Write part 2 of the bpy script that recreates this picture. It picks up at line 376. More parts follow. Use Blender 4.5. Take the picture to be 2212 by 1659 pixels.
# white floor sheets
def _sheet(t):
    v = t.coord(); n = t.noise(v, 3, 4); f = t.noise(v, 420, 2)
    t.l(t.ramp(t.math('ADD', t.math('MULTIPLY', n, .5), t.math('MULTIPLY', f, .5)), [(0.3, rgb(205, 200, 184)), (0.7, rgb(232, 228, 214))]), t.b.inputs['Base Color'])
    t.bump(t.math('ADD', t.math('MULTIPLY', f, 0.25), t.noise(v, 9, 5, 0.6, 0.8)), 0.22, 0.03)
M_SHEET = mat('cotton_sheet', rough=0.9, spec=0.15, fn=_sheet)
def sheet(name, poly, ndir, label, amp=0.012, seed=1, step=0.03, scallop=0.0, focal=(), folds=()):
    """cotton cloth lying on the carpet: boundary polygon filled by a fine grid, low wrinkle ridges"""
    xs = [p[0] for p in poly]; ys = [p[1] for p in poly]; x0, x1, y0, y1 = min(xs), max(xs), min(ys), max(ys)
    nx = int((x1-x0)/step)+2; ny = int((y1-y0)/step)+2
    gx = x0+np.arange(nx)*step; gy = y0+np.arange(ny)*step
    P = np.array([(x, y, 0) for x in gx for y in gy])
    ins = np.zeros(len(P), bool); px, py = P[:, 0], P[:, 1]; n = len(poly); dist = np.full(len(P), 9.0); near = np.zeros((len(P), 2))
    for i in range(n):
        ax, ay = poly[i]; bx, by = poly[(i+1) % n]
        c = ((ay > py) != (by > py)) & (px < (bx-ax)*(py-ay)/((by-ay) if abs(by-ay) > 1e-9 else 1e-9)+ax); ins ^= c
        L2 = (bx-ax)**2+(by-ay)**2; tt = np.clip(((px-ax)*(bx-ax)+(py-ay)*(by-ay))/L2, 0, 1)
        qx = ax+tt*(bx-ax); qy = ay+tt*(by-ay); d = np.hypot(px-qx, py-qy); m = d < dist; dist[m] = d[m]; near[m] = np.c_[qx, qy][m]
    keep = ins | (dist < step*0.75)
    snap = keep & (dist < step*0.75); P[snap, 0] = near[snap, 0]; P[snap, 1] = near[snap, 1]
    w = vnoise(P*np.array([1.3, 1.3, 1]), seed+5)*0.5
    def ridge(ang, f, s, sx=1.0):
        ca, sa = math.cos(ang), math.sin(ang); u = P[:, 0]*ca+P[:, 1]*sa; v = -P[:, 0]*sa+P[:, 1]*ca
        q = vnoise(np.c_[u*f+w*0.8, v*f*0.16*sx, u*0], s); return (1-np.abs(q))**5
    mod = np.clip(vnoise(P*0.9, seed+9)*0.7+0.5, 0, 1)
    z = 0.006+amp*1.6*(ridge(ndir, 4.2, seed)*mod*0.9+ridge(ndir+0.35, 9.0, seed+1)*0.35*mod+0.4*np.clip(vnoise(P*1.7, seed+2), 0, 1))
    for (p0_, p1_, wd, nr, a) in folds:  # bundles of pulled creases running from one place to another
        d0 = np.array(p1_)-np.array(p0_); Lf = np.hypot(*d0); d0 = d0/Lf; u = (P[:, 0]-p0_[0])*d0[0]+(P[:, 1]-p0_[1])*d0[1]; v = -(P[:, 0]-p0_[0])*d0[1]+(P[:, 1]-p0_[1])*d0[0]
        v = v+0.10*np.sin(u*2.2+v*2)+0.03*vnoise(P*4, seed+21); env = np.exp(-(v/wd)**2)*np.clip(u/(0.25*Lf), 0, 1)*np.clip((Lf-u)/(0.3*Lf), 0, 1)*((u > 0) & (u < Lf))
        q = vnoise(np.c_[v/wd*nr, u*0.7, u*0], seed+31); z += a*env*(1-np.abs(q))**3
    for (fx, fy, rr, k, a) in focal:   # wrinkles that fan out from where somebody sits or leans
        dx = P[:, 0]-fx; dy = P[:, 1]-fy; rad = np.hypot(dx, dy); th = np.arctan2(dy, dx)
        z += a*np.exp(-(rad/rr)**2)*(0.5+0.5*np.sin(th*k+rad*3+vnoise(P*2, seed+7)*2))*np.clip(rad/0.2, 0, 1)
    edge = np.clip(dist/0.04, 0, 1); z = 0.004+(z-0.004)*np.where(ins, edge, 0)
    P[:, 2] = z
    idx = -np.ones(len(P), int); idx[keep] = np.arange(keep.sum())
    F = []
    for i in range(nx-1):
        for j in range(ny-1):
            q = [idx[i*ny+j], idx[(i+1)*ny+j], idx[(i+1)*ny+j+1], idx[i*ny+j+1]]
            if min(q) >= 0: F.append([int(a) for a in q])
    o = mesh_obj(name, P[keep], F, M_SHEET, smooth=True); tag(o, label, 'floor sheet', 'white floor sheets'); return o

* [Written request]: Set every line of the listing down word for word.

* [Final answer]:
Write part 2 of the bpy script that recreates this picture. It picks up at line 376. More parts follow. Use Blender 4.5. Take the picture to be 2212 by 1659 pixels.
# white floor sheets
def _sheet(t):
    v = t.coord(); n = t.noise(v, 3, 4); f = t.noise(v, 420, 2)
    t.l(t.ramp(t.math('ADD', t.math('MULTIPLY', n, .5), t.math('MULTIPLY', f, .5)), [(0.3, rgb(205, 200, 184)), (0.7, rgb(232, 228, 214))]), t.b.inputs['Base Color'])
    t.bump(t.math('ADD', t.math('MULTIPLY', f, 0.25), t.noise(v, 9, 5, 0.6, 0.8)), 0.22, 0.03)
M_SHEET = mat('cotton_sheet', rough=0.9, spec=0.15, fn=_sheet)
def sheet(name, poly, ndir, label, amp=0.012, seed=1, step=0.03, scallop=0.0, focal=(), folds=()):
    """cotton cloth lying on the carpet: boundary polygon filled by a fine grid, low wrinkle ridges"""
    xs = [p[0] for p in poly]; ys = [p[1] for p in poly]; x0, x1, y0, y1 = min(xs), max(xs), min(ys), max(ys)
    nx = int((x1-x0)/step)+2; ny = int((y1-y0)/step)+2
    gx = x0+np.arange(nx)*step; gy = y0+np.arange(ny)*step
    P = np.array([(x, y, 0) for x in gx for y in gy])
    ins = np.zeros(len(P), bool); px, py = P[:, 0], P[:, 1]; n = len(poly); dist = np.full(len(P), 9.0); near = np.zeros((len(P), 2))
    for i in range(n):
        ax, ay = poly[i]; bx, by = poly[(i+1) % n]
        c = ((ay > py) != (by > py)) & (px < (bx-ax)*(py-ay)/((by-ay) if abs(by-ay) > 1e-9 else 1e-9)+ax); ins ^= c
        L2 = (bx-ax)**2+(by-ay)**2; tt = np.clip(((px-ax)*(bx-ax)+(py-ay)*(by-ay))/L2, 0, 1)
        qx = ax+tt*(bx-ax); qy = ay+tt*(by-ay); d = np.hypot(px-qx, py-qy); m = d < dist; dist[m] = d[m]; near[m] = np.c_[qx, qy][m]
    keep = ins | (dist < step*0.75)
    snap = keep & (dist < step*0.75); P[snap, 0] = near[snap, 0]; P[snap, 1] = near[snap, 1]
    w = vnoise(P*np.array([1.3, 1.3, 1]), seed+5)*0.5
    def ridge(ang, f, s, sx=1.0):
        ca, sa = math.cos(ang), math.sin(ang); u = P[:, 0]*ca+P[:, 1]*sa; v = -P[:, 0]*sa+P[:, 1]*ca
        q = vnoise(np.c_[u*f+w*0.8, v*f*0.16*sx, u*0], s); return (1-np.abs(q))**5
    mod = np.clip(vnoise(P*0.9, seed+9)*0.7+0.5, 0, 1)
    z = 0.006+amp*1.6*(ridge(ndir, 4.2, seed)*mod*0.9+ridge(ndir+0.35, 9.0, seed+1)*0.35*mod+0.4*np.clip(vnoise(P*1.7, seed+2), 0, 1))
    for (p0_, p1_, wd, nr, a) in folds:  # bundles of pulled creases running from one place to another
        d0 = np.array(p1_)-np.array(p0_); Lf = np.hypot(*d0); d0 = d0/Lf; u = (P[:, 0]-p0_[0])*d0[0]+(P[:, 1]-p0_[1])*d0[1]; v = -(P[:, 0]-p0_[0])*d0[1]+(P[:, 1]-p0_[1])*d0[0]
        v = v+0.10*np.sin(u*2.2+v*2)+0.03*vnoise(P*4, seed+21); env = np.exp(-(v/wd)**2)*np.clip(u/(0.25*Lf), 0, 1)*np.clip((Lf-u)/(0.3*Lf), 0, 1)*((u > 0) & (u < Lf))
        q = vnoise(np.c_[v/wd*nr, u*0.7, u*0], seed+31); z += a*env*(1-np.abs(q))**3
    for (fx, fy, rr, k, a) in focal:   # wrinkles that fan out from where somebody sits or leans
        dx = P[:, 0]-fx; dy = P[:, 1]-fy; rad = np.hypot(dx, dy); th = np.arctan2(dy, dx)
        z += a*np.exp(-(rad/rr)**2)*(0.5+0.5*np.sin(th*k+rad*3+vnoise(P*2, seed+7)*2))*np.clip(rad/0.2, 0, 1)
    edge = np.clip(dist/0.04, 0, 1); z = 0.004+(z-0.004)*np.where(ins, edge, 0)
    P[:, 2] = z
    idx = -np.ones(len(P), int); idx[keep] = np.arange(keep.sum())
    F = []
    for i in range(nx-1):
        for j in range(ny-1):
            q = [idx[i*ny+j], idx[(i+1)*ny+j], idx[(i+1)*ny+j+1], idx[i*ny+j+1]]
            if min(q) >= 0: F.append([int(a) for a in q])
    o = mesh_obj(name, P[keep], F, M_SHEET, smooth=True); tag(o, label, 'floor sheet', 'white floor sheets'); return o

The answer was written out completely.